Yayınlayacak Demokratikleşme Paketi’nin de vatandaşlarda genel bir memnuniyet uyandırmasını temenni ettiklerini söyleyen Çelik, bu paketin çözüm sürecine de katkı sunmasını ümit ettiklerini ifade etti. Bu paket yayınlanmadan bunun bir anlamı kalmadı, bu zaten işe yaramayacak demeye başladı BDP ve PKK çevreleri. Hükümetin demokratikleşme anlamında Kürt vatandaşlarımızın kültürel hakları anlamında bugüne kadar yaptıklarıyla ilgili olarak BDP’nin, PKK’nın bugüne kadar ’şu da iyi oldu’ dediğine şahit oldunuz mu" diye konuştu.

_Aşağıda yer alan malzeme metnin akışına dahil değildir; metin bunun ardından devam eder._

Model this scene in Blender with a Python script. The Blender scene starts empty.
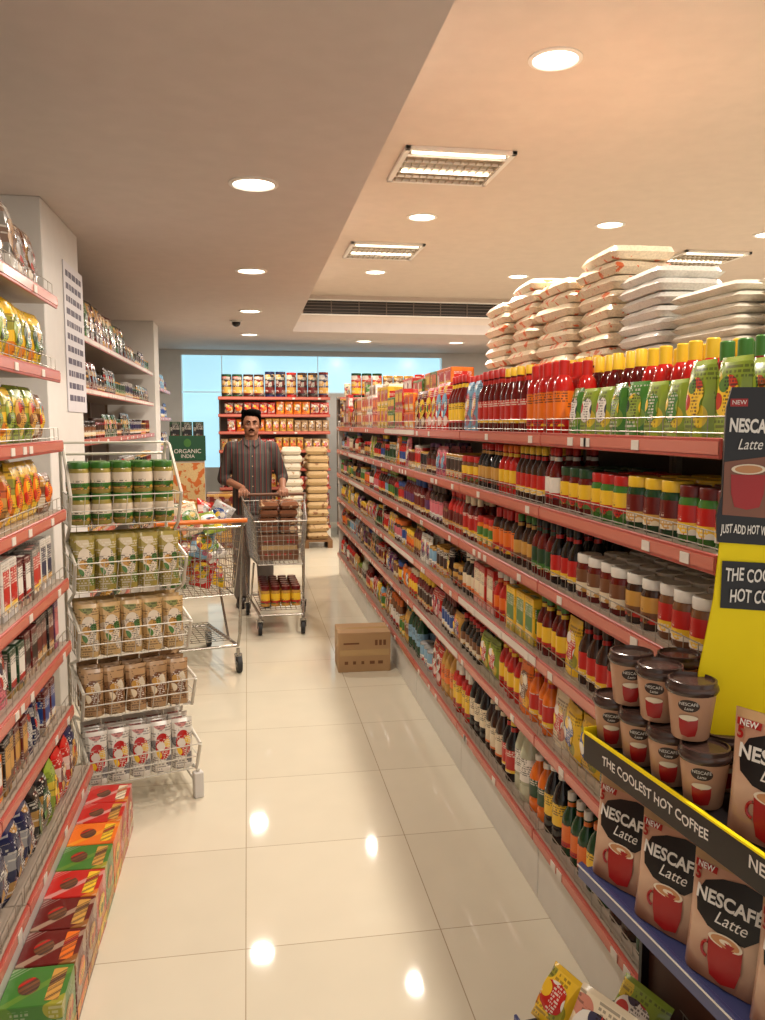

Demokratikleşme Paketi’nin Türkiye’nin ihtiyacı olduğuna dikkati çeken Çelik, "Gerçek manada hukuk devleti olmamızın gereğidir, ileri demokratik standartlara ulaşmamız gerektiği için bunlar yapılıyor" dedi.

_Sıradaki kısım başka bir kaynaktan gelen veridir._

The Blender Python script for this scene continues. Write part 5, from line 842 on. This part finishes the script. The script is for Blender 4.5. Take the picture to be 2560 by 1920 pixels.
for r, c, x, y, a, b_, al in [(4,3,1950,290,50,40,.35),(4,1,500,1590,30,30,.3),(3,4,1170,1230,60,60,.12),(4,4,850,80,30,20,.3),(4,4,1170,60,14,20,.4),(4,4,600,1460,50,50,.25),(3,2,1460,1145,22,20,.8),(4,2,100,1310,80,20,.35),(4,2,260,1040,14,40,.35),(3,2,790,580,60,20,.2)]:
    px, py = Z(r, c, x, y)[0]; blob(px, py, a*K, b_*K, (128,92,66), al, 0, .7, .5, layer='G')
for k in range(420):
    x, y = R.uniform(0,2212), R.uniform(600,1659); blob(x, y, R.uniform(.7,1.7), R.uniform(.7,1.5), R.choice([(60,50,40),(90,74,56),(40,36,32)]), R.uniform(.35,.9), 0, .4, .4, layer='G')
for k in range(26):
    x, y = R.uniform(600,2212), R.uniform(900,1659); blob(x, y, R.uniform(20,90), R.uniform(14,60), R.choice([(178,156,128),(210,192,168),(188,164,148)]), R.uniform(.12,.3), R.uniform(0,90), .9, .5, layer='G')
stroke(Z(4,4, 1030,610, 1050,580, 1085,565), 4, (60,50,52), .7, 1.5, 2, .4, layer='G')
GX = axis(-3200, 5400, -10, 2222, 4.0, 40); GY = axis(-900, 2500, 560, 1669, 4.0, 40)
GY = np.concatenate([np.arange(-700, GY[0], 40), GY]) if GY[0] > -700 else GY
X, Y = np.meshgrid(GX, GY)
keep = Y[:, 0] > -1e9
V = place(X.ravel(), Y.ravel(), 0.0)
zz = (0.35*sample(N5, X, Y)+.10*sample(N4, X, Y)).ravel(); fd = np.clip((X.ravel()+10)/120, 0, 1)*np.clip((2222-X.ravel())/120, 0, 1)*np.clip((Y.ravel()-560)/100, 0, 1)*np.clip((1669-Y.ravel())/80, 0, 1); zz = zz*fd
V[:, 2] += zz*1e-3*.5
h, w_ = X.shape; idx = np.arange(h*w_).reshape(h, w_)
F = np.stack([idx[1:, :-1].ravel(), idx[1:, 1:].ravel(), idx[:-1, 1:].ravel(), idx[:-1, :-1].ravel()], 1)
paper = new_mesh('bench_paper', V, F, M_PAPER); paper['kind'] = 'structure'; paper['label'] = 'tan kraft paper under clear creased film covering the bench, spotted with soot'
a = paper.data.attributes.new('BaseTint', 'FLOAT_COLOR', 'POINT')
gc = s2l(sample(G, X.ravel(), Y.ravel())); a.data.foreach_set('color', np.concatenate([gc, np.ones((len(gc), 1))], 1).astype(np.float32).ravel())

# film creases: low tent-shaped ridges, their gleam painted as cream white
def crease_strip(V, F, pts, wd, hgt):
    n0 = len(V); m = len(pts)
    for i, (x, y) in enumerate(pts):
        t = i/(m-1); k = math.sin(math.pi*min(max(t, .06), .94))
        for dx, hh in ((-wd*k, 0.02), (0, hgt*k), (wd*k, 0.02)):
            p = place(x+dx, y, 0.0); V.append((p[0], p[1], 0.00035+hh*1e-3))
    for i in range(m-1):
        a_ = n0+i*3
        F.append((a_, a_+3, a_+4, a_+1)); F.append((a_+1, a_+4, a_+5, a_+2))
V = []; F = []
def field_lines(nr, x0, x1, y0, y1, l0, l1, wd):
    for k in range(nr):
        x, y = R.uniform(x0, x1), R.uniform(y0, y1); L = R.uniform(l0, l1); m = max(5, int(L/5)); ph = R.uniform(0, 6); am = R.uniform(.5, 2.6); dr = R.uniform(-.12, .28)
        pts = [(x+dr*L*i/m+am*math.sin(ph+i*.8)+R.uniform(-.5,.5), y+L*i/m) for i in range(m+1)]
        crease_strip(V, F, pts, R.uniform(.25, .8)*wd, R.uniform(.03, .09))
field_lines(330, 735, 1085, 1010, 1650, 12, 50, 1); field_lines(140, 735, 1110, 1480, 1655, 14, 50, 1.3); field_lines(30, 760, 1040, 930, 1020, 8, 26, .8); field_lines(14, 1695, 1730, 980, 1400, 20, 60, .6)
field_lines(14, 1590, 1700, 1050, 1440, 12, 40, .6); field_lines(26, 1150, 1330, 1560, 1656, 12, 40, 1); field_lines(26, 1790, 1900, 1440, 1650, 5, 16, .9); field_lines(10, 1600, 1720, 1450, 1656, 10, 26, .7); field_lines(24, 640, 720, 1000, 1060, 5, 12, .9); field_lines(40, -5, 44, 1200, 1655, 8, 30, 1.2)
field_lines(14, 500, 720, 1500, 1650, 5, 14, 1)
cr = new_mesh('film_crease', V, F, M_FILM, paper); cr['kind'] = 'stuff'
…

“REFORMLARA DEVAM EDECEĞİZ”
"Acaba birileri avantajlı hale getiriliyorken ben dezavantajlı hale getiriliyor muyum diye endişe yaratmamalıyız” diyen Çelik, “Onun için biz bir taraftan toplumsal algıyı iyi yöneteceğiz, vatandaşlarımızın yüreğine dokunacağız ve insanımızın birbirini sevmesini sağlayarak reformlara devam edeceğiz. Türkiye böyle böyle demokratikleşecek. Bir anda boyacı küpü mantığıyla demokratikleşme olsa bunu başkası da yapardı, bu mümkün değil, sihirbaz yöntemiyle bir toplumu değiştirip, dönüştüremezseniz. Zihniyet devrimi aslında gönüllerde ve kafalarda yapılacak değişiklikler, kağıt üzerindeki değişikliklerden çok daha önemlidir. Bu halk şunu görmüştür; 24 saat Kütçe yayın yapan bir televizyon kanalı açıldı diye, devlet kanalı açıldı diye Türkiye’de bir taraf bölünmemiştir. Dil konusundaki sınırlamalarla ilgili olarak hükümet bir çok adım atmıştır, kimse bölünmemiştir. Bir taraftan MHP’li arkadaşlarımız şunu söylüyorlar, kimse bu ülkeyi bölemez, böldürmeyiz diyorlar, bir taraftan da Türkiye bölünüyor diye bağırıyorlar, bunlardan hangisi doğru" ifadelerini kullandı.
Kılıçdaroğlu’nun ’samimi olsalar paketi destekleriz’ dediğini hatırlatan Çelik, "Bizim samimiyetimizi neyle sınıyorsunuz, biz size ilk günden itibaren diyoruz. Biz AK Parti’nin tüzüğünü hazırlamıyoruz. Bu, Türkiye’nin meselesidir. AK Parti kendi teklifini hazırlarken de kendi ilgili organlarında bunu konuşsun, tartışsın, sonra Sayın Başbakan kamuoyuna açıklayacak. Bunun neresi gizli saklı" diye sordu.
Böcek operasyonu kapsamında gözaltına alınanlara ilişkin bir soru üzerine Çelik, "Bu konulardaki yetkili mercileri tatmin etmesi gerekiyor. Şunu tutuklayın, yargılayın, şunu tutuksuz yargılayın deme hakkımız yok. Sayın Başbakan, Genelkurmay Başkanını bence tutuksuz yargılayın demesine rağmen tutuklu yargılanıyor. Oradaki bütün detaylara, ifadelere bu işe karışanlarla ilgili bütün detay ve dokümanlara sahip değilim. Onlar beraat etmedi, serbest bırakıldılar" dedi.